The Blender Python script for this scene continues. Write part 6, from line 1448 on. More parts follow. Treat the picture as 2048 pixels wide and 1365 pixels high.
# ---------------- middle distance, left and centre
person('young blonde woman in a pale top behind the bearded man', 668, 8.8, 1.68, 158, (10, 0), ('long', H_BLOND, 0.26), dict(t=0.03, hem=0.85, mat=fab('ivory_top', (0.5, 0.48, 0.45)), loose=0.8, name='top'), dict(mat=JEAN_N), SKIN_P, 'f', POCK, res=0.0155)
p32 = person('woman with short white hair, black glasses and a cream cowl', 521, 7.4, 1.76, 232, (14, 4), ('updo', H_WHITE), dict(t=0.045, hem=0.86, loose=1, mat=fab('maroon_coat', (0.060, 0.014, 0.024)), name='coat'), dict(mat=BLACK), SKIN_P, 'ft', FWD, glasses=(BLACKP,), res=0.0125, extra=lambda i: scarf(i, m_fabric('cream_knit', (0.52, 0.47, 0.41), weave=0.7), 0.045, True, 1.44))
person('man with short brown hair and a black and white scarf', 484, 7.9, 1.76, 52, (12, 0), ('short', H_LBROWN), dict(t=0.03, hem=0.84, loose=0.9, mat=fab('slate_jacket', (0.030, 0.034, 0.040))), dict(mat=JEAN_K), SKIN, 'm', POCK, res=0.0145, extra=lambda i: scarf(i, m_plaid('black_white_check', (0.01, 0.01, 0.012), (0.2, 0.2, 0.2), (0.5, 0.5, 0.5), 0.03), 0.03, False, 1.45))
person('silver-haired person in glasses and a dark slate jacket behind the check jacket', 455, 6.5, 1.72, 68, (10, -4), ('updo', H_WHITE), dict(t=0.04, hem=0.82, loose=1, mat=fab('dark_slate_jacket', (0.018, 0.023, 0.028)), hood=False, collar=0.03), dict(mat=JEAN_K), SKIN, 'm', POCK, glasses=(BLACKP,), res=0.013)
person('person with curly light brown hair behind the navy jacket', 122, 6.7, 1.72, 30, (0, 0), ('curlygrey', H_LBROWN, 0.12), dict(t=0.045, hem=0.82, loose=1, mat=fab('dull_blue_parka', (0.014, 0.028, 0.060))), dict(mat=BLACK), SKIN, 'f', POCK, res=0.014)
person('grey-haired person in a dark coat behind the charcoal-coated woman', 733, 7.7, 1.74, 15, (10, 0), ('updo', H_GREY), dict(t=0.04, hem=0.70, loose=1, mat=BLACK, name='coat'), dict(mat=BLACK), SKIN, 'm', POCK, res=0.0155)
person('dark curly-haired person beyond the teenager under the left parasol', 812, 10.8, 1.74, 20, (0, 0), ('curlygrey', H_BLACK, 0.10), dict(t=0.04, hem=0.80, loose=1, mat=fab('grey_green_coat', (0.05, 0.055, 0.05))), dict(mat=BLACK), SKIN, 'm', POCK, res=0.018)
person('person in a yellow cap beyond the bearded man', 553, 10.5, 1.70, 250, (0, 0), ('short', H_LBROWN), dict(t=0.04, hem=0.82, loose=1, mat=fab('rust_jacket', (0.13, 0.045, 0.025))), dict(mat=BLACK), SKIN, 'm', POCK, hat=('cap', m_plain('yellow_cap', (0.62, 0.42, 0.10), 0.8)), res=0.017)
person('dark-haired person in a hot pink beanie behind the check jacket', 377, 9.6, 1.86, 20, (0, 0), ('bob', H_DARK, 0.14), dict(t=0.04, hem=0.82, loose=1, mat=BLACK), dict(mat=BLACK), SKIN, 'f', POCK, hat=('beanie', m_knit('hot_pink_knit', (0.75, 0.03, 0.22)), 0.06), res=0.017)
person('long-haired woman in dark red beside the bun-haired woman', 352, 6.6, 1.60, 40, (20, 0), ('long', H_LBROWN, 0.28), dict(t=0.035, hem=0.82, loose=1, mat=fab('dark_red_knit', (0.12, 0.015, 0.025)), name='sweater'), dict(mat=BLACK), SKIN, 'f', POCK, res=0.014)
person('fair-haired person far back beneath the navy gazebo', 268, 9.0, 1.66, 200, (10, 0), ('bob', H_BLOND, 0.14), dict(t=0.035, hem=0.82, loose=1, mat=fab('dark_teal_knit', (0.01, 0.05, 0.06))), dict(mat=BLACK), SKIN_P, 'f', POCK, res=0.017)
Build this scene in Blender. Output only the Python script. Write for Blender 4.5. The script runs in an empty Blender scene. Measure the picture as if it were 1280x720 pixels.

Task goal:
Repeat the records above exactly.

Exercise result:
The Blender Python script for this scene continues. Write part 6, from line 1448 on. More parts follow. Treat the picture as 2048 pixels wide and 1365 pixels high.
# ---------------- middle distance, left and centre
person('young blonde woman in a pale top behind the bearded man', 668, 8.8, 1.68, 158, (10, 0), ('long', H_BLOND, 0.26), dict(t=0.03, hem=0.85, mat=fab('ivory_top', (0.5, 0.48, 0.45)), loose=0.8, name='top'), dict(mat=JEAN_N), SKIN_P, 'f', POCK, res=0.0155)
p32 = person('woman with short white hair, black glasses and a cream cowl', 521, 7.4, 1.76, 232, (14, 4), ('updo', H_WHITE), dict(t=0.045, hem=0.86, loose=1, mat=fab('maroon_coat', (0.060, 0.014, 0.024)), name='coat'), dict(mat=BLACK), SKIN_P, 'ft', FWD, glasses=(BLACKP,), res=0.0125, extra=lambda i: scarf(i, m_fabric('cream_knit', (0.52, 0.47, 0.41), weave=0.7), 0.045, True, 1.44))
person('man with short brown hair and a black and white scarf', 484, 7.9, 1.76, 52, (12, 0), ('short', H_LBROWN), dict(t=0.03, hem=0.84, loose=0.9, mat=fab('slate_jacket', (0.030, 0.034, 0.040))), dict(mat=JEAN_K), SKIN, 'm', POCK, res=0.0145, extra=lambda i: scarf(i, m_plaid('black_white_check', (0.01, 0.01, 0.012), (0.2, 0.2, 0.2), (0.5, 0.5, 0.5), 0.03), 0.03, False, 1.45))
person('silver-haired person in glasses and a dark slate jacket behind the check jacket', 455, 6.5, 1.72, 68, (10, -4), ('updo', H_WHITE), dict(t=0.04, hem=0.82, loose=1, mat=fab('dark_slate_jacket', (0.018, 0.023, 0.028)), hood=False, collar=0.03), dict(mat=JEAN_K), SKIN, 'm', POCK, glasses=(BLACKP,), res=0.013)
person('person with curly light brown hair behind the navy jacket', 122, 6.7, 1.72, 30, (0, 0), ('curlygrey', H_LBROWN, 0.12), dict(t=0.045, hem=0.82, loose=1, mat=fab('dull_blue_parka', (0.014, 0.028, 0.060))), dict(mat=BLACK), SKIN, 'f', POCK, res=0.014)
person('grey-haired person in a dark coat behind the charcoal-coated woman', 733, 7.7, 1.74, 15, (10, 0), ('updo', H_GREY), dict(t=0.04, hem=0.70, loose=1, mat=BLACK, name='coat'), dict(mat=BLACK), SKIN, 'm', POCK, res=0.0155)
person('dark curly-haired person beyond the teenager under the left parasol', 812, 10.8, 1.74, 20, (0, 0), ('curlygrey', H_BLACK, 0.10), dict(t=0.04, hem=0.80, loose=1, mat=fab('grey_green_coat', (0.05, 0.055, 0.05))), dict(mat=BLACK), SKIN, 'm', POCK, res=0.018)
person('person in a yellow cap beyond the bearded man', 553, 10.5, 1.70, 250, (0, 0), ('short', H_LBROWN), dict(t=0.04, hem=0.82, loose=1, mat=fab('rust_jacket', (0.13, 0.045, 0.025))), dict(mat=BLACK), SKIN, 'm', POCK, hat=('cap', m_plain('yellow_cap', (0.62, 0.42, 0.10), 0.8)), res=0.017)
person('dark-haired person in a hot pink beanie behind the check jacket', 377, 9.6, 1.86, 20, (0, 0), ('bob', H_DARK, 0.14), dict(t=0.04, hem=0.82, loose=1, mat=BLACK), dict(mat=BLACK), SKIN, 'f', POCK, hat=('beanie', m_knit('hot_pink_knit', (0.75, 0.03, 0.22)), 0.06), res=0.017)
person('long-haired woman in dark red beside the bun-haired woman', 352, 6.6, 1.60, 40, (20, 0), ('long', H_LBROWN, 0.28), dict(t=0.035, hem=0.82, loose=1, mat=fab('dark_red_knit', (0.12, 0.015, 0.025)), name='sweater'), dict(mat=BLACK), SKIN, 'f', POCK, res=0.014)
person('fair-haired person far back beneath the navy gazebo', 268, 9.0, 1.66, 200, (10, 0), ('bob', H_BLOND, 0.14), dict(t=0.035, hem=0.82, loose=1, mat=fab('dark_teal_knit', (0.01, 0.05, 0.06))), dict(mat=BLACK), SKIN_P, 'f', POCK, res=0.017)
Build this scene in Blender. Output only the Python script. Write for Blender 4.5. The script runs in an empty Blender scene. Measure the picture as if it were 1280x720 pixels.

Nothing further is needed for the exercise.